The new immigrants were slow to move into positions of leadership in the United States. A complex system of discrimination by licensing, quotas and covenants kept their numbers small in prestigious professions, the strongest schools and the best neighborhoods. But by 1932 their voting strength made a powerful difference in American politics and produced a major realignment of ethnic and regional groups which put Franklin Roosevelt in the White House.
During the Great Depression, the sufferings of southern farmers and northern workers created the basis for a new coalition which was destined to dominate national politics for nearly twenty years. This New Deal coalition united disparate cultural groups who shared little more than their common revulsion to the cultures, policies and moral purposes of the Republican coalition that had failed so dismally during the Great Depression. The political economy of laissez-faire and the Protestant ethic had been discredited by the Depression. The “noble experiment” of ordered freedom in national prohibition was regarded as a social disaster. This was a period when “puritanism” became a pejorative term in American speech. Descendants of the great migration were ridiculed as absurd and pathetic figures in Sinclair Lewis’s Main Street and Grant Wood’s American Gothic.
The old Republican coalition still remained strong, especially in the northern and midland rural regions which had been settled from New England and Pennsylvania. The states of Maine and Vermont voted Republican in every presidential election but one from 1856 to 1960.20 Republican candidates also ran strongly in the parts of the old northwest (Ohio, Indiana, Michigan, and Wisconsin), in the many northern plains states (Iowa, Nebraska, Kansas and the Dakotas), and in the Pacific northwest state of Oregon. In the depths of the Depression, the old Republican coalition still remained the strongest single culture in American politics. But the growing pluralism of American society now made it impossible for that cultural bloc to dominate national politics as it had done from 1860 to 1932.
The New Deal coalition was a response to this development. It united the many enemies of the old Puritan ethic: Catholic immigrants, Jewish intellectuals, southern gentlemen, black sharecroppers, Appalachian mountain folk, Texas stockmen and California hedonists. All joined in one movement improbably led by a patrician Democrat of New England stock from New York.
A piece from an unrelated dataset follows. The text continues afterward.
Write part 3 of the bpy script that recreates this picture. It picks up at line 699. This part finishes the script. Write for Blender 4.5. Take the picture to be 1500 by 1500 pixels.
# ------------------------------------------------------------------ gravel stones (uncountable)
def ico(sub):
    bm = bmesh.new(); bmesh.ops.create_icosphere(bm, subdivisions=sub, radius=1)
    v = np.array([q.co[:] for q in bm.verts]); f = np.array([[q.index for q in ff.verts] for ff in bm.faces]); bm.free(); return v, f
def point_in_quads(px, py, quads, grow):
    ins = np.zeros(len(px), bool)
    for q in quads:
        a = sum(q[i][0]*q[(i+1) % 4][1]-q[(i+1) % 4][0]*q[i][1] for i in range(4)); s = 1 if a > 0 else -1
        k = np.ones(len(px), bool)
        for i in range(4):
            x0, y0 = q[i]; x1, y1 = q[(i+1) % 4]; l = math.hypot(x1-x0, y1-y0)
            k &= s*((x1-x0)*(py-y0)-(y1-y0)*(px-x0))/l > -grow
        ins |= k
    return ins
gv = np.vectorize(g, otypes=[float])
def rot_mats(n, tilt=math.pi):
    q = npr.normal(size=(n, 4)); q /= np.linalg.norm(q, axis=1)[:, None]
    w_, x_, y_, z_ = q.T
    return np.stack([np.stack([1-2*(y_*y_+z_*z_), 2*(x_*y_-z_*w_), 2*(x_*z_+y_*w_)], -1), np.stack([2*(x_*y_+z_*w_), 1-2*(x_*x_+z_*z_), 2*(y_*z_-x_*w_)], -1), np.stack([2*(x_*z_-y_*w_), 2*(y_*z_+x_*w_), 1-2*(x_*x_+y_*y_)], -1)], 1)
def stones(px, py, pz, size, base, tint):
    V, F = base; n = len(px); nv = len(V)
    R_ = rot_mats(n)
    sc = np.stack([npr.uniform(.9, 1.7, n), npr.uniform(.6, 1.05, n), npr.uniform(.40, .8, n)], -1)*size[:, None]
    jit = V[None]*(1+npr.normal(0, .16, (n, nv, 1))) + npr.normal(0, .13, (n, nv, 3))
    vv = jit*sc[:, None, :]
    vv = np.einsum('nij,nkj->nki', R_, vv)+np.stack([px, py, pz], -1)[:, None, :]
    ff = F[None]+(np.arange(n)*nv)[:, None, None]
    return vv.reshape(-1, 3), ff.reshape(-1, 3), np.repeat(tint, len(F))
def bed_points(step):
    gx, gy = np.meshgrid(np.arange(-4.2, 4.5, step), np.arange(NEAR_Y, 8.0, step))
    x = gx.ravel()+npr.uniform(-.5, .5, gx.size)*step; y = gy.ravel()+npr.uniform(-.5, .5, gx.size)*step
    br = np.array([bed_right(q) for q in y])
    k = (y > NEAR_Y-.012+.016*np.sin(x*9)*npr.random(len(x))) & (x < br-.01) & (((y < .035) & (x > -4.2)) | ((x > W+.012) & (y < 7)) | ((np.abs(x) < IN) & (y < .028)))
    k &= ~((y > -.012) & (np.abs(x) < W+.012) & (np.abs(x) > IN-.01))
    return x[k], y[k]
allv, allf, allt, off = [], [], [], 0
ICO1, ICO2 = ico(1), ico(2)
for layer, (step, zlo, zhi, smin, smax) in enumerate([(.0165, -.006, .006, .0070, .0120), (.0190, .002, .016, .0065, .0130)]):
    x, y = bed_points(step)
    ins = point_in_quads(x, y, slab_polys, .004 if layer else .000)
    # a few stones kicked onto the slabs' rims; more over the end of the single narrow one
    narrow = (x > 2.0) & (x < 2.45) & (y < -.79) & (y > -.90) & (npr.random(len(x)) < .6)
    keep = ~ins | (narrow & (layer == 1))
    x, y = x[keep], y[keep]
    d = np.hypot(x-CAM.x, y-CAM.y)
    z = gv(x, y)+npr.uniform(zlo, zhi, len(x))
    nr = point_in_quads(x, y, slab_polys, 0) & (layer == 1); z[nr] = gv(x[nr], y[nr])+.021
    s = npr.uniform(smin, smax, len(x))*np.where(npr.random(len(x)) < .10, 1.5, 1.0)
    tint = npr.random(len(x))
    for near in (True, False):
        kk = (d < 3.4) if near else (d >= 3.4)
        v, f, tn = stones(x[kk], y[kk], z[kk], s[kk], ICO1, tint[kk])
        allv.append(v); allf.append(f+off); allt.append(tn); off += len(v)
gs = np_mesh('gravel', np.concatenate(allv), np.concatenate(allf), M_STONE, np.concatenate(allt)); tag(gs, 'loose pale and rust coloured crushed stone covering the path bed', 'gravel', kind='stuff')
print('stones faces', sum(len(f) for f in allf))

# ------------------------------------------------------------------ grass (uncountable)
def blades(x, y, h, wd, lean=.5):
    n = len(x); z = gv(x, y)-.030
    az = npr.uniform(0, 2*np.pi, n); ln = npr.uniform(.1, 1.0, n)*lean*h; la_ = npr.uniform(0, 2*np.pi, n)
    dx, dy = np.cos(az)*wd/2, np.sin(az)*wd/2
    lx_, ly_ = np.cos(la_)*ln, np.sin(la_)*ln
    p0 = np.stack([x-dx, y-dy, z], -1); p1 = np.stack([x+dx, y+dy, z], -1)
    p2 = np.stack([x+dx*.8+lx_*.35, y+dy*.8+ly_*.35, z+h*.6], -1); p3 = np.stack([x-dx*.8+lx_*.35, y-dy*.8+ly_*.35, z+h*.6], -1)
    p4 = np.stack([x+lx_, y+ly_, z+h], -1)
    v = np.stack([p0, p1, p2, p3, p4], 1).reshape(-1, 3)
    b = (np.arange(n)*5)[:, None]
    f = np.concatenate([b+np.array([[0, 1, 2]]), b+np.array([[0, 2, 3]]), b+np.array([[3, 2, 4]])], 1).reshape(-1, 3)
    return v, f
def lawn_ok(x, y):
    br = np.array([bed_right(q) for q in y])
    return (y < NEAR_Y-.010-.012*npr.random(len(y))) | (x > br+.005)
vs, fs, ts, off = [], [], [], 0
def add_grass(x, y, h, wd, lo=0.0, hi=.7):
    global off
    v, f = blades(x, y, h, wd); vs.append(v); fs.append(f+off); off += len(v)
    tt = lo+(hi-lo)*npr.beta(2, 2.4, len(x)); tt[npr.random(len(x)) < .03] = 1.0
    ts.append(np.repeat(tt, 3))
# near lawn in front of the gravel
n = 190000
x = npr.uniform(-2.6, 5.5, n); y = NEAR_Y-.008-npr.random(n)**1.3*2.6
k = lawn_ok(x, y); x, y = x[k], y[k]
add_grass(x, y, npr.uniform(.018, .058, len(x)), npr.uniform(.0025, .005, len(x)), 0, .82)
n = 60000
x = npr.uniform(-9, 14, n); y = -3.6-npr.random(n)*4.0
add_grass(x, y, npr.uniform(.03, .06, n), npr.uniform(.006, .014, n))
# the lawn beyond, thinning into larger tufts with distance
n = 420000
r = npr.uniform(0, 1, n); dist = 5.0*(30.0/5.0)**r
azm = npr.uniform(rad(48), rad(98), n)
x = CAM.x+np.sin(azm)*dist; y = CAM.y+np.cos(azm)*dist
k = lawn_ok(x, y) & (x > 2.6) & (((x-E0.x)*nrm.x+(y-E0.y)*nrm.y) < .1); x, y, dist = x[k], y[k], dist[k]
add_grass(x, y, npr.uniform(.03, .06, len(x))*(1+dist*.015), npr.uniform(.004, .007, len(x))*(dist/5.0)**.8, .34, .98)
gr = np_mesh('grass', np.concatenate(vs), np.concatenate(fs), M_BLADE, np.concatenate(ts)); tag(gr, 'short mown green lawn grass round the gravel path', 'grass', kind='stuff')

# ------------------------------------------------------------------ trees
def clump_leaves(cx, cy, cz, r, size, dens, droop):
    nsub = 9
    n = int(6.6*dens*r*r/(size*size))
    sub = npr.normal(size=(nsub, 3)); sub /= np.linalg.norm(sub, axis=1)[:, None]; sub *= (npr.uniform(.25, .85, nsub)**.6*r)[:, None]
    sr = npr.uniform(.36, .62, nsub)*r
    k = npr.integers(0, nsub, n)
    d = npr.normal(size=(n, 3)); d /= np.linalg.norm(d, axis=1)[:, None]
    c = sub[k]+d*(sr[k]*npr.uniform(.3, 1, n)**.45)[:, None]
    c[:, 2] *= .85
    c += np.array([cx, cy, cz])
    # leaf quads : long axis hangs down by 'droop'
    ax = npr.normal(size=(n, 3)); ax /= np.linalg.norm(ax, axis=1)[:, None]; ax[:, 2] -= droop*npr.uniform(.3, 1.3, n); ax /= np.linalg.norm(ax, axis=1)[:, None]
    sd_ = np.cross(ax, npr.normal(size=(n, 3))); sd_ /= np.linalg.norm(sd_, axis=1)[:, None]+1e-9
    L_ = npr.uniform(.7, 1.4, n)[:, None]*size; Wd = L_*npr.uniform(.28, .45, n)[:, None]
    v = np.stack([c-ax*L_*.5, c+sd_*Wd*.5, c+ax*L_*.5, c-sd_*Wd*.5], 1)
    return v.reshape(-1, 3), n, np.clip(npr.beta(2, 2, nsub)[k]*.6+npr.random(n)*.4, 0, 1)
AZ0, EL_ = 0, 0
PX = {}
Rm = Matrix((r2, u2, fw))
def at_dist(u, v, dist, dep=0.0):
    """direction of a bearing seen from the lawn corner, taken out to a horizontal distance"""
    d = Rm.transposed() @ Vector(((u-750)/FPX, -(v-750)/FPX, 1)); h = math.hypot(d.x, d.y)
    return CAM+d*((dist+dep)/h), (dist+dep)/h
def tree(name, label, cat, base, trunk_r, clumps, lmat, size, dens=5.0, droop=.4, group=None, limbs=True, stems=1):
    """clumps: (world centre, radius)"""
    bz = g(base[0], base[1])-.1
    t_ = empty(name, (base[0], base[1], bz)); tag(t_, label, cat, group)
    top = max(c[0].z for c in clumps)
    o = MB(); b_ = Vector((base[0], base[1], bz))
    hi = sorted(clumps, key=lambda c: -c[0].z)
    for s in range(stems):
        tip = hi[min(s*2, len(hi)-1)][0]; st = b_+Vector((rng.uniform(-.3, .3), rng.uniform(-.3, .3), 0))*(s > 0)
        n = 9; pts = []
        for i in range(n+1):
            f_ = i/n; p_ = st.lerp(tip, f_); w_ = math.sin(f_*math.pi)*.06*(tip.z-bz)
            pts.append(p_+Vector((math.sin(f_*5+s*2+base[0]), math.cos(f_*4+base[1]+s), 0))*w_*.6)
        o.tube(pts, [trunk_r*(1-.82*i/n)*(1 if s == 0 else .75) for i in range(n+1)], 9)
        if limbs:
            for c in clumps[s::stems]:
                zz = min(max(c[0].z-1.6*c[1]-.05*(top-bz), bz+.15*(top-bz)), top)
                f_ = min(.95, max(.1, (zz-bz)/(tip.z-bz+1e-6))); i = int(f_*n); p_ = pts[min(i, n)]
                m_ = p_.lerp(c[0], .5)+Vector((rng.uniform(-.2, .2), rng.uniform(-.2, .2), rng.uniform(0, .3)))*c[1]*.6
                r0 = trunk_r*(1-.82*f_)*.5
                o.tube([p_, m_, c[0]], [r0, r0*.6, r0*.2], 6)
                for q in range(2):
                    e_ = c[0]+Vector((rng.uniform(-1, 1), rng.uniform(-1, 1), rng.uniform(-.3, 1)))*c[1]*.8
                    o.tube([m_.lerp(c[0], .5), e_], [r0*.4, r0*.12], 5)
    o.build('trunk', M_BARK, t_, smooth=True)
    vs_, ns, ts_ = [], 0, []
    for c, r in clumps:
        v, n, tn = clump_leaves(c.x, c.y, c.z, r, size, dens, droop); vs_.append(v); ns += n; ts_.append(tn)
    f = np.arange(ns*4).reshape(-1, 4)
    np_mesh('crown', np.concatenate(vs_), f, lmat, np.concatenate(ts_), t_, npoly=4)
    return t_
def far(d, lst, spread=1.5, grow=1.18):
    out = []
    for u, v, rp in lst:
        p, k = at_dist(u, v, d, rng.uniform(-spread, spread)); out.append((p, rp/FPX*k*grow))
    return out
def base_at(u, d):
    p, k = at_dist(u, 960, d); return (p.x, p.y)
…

The various groups who supported Roosevelt all believed that the national government should play a larger economic role. But they did not share the same moral values and cultural purposes. The policies of New Deal reflected this diversity of cultural origins. It was an American middle way, “slightly left of center” in Franklin Roosevelt’s favorite phrase—a series of pragmatic

experiments designed to preserve the capitalist and democratic fabric of American society by increasing public intervention in the material life of the nation. At the same time, the New Deal also opposed public legislation on questions of private morality. It abolished national prohibition, and rejected the moral activism of the Republican coalition.
Here was the central paradox of the New Deal—material intervention and moral non-intervention. It increased the economic role of government, but diminished its role as the instrument of any single system of ethnic or regional culture. The south received strong material support, but was not required to change its folkways. The ethnic cultures of new immigrants in northern cities were given economic aid in many forms, but legislative challenges to their culture were abandoned. The cultural hegemony of the Republican coalition was finally destroyed.